The United States Treasury Department and the Internal Revenue Service (IRS) issued a new notice regarding the sustainable aviation fuel (SAF) tax credit, which was part of the Inflation Reduction Act – passed in 2022.
According to a press release issued by the Treasury, “the SAF credit applies to a qualified fuel mixture containing sustainable aviation fuel for certain sales or uses in calendar years 2023 and 2024.
“The SAF credit is $1.25 for each gallon of sustainable aviation fuel in a qualified mixture. To qualify for the credit, the sustainable aviation fuel must have a minimum reduction of 50 percent in lifecycle greenhouse gas emissions. Additionally, there is a supplemental credit of one cent for each percent that the reduction exceeds 50 percent, for a maximum increase of $0.50.”
The announcement noted, the IRA provides two methods to determine the lifecycle greenhouse gas emissions reduction percentage to qualify for and calculate the credit, including the Carbon Offsetting and Reduction Scheme for International Aviation (CORSIA) method and other methods that meets certain requirements of the Clean Air Act (CAA).
The Treasury also announced the Department of Energy is collaborating with other federal agencies to develop a modified version of the Greenhouse gases, Regulated Emissions, and Energy use in Transportation (GREET) model that would satisfy the statutory requirements for the SAF credit.
“The agencies developing this modified GREET model currently anticipate its release in early 2024,” the release reads.
Following the announcement, Patrick Gruber, CEO of Gevo – a producer of sustainable fuels, released a statement voicing approval of the Treasury Department’s guidance.
“Gevo greatly appreciates the Biden Administration’s intent to use the Argonne GREET method and model for sustainable aviation fuel (SAF). Today’s guidance is a much-needed step forward for SAF investment and innovation. Designating GREET for the 40B credit sets an accurate, science-based precedent for transparent carbon accounting across the SAF supply chain, from farm fields to the end use of the fuel. The details and certainty matter. Therefore, we look forward to reviewing the complete GREET update upon release to ensure it maintains the data-driven integrity, especially on indirect emissions, necessary to support SAF investment, properly value agriculture’s contributions and cut aviation emissions,” Gruber said.

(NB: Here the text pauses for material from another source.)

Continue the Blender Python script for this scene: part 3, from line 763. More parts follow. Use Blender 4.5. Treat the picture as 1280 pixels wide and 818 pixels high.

“We also thank the Administration for its advocacy for climate-smart agriculture and the tools and policies that recognize and account for U.S. farmers’ stewardship of the land and contribution to cleaner flight,” he added.
The National Business Aviation Association (NBAA) also welcomed the additional guidance from the Treasury Department in a press release.
“We are optimistic about the guidance from the Treasury Department today,” said NBAA president and CEO Ed Bolen. “It’s an important step toward the increased production and distribution of SAF, which is key to business aviation meeting its mission to net-zero carbon emissions by 2050. We are eager for the release of an updated GREET model in the spring.”